Kelly Link gets the full Harcourt press

By Carmen 

If you have any connection to the speculative fiction world whatsoever, you know Kelly Link‘s name. She only writes short stories, most of them have appeared through her and husband Gavin Grant’s publishing press, Small Beer Press, but the accolades keep piling up – and so, no wonder Harcourt noticed and picked up her latest collection, MAGIC FOR BEGINNERS, for paperback release next month, giving the book a first printing of 15,000 copies and Link a tour in at least 10 cities.

AP’s Hillel Italie tries to find out how this all happened. Her editor at Harcourt, Tina Pohlman, said she first heard of the author a few years ago when Pohlman’s then roommate recommended “Stranger Things Happen.” Pohlman kept track of Link’s work, and, after reading “Magic for Beginners,” she met with the author and reached an agreement on distributing the paperback. “I had lunch with my old roommate a couple of weeks after that,” Pohlman noted with a laugh, “and she walked into the restaurant carrying ‘Magic for Beginners’ under her arm.”

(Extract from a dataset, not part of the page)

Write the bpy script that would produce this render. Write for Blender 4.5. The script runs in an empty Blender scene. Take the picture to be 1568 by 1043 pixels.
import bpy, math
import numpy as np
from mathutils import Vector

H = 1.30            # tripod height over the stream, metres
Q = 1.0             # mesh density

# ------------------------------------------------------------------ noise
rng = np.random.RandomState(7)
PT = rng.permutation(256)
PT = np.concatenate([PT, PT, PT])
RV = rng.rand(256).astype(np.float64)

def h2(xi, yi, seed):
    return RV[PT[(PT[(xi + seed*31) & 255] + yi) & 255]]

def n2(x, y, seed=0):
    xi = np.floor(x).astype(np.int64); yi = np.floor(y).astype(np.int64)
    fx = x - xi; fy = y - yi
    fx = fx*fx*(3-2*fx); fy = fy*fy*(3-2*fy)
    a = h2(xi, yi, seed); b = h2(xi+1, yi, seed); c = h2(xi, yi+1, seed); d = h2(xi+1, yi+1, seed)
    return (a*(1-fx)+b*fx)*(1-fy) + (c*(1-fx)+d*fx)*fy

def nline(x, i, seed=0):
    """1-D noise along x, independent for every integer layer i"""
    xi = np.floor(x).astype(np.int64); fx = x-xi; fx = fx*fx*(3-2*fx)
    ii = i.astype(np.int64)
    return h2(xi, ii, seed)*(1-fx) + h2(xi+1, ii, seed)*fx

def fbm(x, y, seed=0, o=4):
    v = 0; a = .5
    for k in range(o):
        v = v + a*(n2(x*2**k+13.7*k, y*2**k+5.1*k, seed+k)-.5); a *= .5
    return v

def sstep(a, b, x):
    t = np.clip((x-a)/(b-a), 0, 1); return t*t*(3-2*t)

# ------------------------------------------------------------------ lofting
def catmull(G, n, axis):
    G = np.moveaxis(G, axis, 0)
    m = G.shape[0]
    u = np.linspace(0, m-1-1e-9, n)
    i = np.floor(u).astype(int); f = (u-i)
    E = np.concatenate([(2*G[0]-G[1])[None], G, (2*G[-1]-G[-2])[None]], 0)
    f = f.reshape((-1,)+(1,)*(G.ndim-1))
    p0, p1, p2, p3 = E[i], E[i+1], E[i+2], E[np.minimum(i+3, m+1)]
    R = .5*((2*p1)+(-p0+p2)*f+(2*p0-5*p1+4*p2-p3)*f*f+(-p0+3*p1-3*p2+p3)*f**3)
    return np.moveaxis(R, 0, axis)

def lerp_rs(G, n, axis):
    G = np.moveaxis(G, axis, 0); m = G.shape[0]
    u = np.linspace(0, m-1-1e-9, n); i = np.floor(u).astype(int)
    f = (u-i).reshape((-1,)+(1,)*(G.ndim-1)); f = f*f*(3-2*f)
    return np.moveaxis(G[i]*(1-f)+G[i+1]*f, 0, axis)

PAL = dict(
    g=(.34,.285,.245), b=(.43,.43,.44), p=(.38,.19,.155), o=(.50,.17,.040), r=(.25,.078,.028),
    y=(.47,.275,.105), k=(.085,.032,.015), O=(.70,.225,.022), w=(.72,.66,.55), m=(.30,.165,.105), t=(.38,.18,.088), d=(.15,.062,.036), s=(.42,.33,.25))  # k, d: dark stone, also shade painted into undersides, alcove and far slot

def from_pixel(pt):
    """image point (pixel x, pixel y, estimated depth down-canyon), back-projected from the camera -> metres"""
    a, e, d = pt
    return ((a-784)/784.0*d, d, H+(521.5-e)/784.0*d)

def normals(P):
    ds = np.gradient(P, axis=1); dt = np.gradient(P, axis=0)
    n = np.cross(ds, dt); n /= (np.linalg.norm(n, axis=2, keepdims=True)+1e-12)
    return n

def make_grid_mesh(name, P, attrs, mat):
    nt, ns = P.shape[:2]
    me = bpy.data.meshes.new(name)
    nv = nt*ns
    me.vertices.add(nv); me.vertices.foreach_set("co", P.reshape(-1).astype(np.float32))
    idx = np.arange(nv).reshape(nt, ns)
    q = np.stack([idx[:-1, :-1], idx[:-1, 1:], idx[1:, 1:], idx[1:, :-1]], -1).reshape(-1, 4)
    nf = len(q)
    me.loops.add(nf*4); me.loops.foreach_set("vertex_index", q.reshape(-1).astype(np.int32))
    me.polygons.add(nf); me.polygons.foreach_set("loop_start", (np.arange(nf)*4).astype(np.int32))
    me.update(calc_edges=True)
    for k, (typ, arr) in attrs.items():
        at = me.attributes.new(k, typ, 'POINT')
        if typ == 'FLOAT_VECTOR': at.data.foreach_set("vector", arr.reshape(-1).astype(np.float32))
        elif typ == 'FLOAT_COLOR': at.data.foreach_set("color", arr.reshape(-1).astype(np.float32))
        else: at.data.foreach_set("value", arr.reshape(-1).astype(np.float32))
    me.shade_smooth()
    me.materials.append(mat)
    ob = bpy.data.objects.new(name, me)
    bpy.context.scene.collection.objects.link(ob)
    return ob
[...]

“I can’t think of another writer in the last five to 10 years who has given me such pleasure to read,” says Michael Chabon, who picked one of Link’s stories for the most recent BEST AMERICAN SHORT STORIES collection, which he edited.”Beyond the fantasy and the science fiction and the creepiness she’s so good at, she’s just such a good writer. She has this strange combination of naivete and sophistication mixed with a huge gift for language.”

But the burning question is this: will Link ever write a novel? So far, not yet. “I don’t like what I’m doing at longer length; I’m forgetting how to leave stuff out. I feel I have to beat a retreat to short stories, so if I do write novels I don’t forget how to write short stories,” she says. But she’s also at a bit of a crossroads. “Right now, I feel like I’m sort of stuck between the stuff I know how to do and the things I want to do next.”